Retype every line from the start of the data down to and including the line with "PI = math.pi". Skip the pictures.
[begin Stored data]
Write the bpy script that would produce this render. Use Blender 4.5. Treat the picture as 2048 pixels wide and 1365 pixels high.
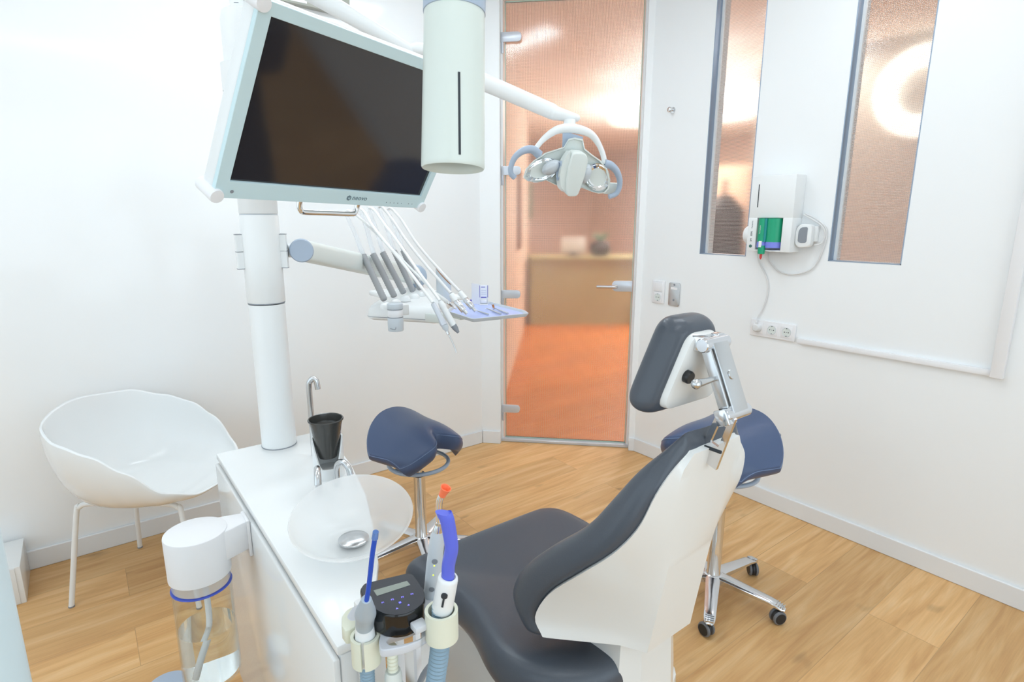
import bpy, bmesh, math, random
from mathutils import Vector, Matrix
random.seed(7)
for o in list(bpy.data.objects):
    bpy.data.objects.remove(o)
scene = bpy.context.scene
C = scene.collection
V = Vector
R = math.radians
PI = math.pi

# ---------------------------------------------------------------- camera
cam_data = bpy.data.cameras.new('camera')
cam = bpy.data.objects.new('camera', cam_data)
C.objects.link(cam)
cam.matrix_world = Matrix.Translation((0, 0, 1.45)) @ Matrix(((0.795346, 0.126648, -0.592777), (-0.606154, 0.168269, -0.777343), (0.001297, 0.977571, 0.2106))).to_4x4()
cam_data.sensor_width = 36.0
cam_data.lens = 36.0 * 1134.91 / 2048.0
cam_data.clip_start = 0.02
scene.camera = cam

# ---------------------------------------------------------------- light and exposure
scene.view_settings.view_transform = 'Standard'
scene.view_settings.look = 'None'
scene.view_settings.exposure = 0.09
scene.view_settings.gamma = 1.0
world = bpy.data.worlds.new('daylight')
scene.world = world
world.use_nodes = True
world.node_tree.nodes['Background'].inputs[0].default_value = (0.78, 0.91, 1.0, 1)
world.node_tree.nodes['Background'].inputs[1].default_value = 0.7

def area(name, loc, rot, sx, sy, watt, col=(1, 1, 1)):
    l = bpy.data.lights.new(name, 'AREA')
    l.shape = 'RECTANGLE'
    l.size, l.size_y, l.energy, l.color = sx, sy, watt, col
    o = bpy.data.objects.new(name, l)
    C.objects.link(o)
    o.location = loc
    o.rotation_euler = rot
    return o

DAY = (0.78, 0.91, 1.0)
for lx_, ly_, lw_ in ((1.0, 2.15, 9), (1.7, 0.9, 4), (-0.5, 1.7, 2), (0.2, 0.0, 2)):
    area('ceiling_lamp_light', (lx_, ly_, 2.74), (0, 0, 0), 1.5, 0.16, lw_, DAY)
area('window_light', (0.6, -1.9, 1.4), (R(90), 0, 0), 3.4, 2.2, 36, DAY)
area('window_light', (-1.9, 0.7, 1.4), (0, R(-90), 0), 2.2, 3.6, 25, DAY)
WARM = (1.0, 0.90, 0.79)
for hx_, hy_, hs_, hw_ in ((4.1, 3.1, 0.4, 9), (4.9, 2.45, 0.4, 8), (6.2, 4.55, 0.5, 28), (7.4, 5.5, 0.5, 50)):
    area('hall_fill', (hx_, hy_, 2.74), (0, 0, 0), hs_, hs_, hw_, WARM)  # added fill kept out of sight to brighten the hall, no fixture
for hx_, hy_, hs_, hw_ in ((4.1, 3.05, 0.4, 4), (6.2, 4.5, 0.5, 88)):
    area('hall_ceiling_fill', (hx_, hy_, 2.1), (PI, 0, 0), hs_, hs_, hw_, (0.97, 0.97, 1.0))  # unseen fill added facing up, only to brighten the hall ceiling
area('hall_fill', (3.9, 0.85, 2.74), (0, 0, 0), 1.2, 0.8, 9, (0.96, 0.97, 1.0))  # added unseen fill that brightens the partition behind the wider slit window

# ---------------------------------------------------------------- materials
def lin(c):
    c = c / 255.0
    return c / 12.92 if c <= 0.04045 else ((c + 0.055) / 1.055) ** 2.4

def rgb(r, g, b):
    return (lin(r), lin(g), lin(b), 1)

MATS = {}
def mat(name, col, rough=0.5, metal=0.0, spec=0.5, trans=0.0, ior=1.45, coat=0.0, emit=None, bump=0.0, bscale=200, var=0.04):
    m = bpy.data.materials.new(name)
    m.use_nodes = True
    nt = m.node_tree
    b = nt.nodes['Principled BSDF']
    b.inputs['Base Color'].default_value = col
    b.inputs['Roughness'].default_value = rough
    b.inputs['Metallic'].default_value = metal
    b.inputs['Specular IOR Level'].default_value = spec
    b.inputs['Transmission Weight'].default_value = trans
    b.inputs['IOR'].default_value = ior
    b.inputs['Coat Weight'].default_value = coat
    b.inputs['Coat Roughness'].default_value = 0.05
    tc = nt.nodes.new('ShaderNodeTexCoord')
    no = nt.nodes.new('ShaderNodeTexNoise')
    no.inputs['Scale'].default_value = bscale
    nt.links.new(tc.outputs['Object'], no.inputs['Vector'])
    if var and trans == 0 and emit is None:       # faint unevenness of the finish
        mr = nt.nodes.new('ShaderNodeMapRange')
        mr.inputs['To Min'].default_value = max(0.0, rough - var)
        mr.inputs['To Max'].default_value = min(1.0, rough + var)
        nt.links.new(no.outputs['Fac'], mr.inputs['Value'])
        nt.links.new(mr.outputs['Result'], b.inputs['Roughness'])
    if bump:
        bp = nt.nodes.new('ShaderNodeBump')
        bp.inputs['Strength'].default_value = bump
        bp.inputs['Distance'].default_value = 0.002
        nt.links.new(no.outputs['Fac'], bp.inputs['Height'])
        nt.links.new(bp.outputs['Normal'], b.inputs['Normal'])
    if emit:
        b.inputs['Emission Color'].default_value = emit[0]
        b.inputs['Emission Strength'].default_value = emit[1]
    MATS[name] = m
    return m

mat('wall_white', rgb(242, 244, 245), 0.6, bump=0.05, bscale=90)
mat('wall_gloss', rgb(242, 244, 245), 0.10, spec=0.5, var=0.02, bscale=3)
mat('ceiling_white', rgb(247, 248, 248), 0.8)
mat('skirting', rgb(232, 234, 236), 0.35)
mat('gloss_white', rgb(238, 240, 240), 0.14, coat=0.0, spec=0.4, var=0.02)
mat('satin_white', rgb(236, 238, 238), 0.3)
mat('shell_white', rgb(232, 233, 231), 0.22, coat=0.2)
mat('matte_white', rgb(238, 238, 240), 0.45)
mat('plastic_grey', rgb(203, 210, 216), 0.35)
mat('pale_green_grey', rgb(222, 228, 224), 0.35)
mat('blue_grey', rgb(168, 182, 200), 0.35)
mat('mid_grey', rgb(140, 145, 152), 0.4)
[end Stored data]
# Exercise response
Write the bpy script that would produce this render. Use Blender 4.5. Treat the picture as 2048 pixels wide and 1365 pixels high.
import bpy, bmesh, math, random
from mathutils import Vector, Matrix
random.seed(7)
for o in list(bpy.data.objects):
    bpy.data.objects.remove(o)
scene = bpy.context.scene
C = scene.collection
V = Vector
R = math.radians
PI = math.pi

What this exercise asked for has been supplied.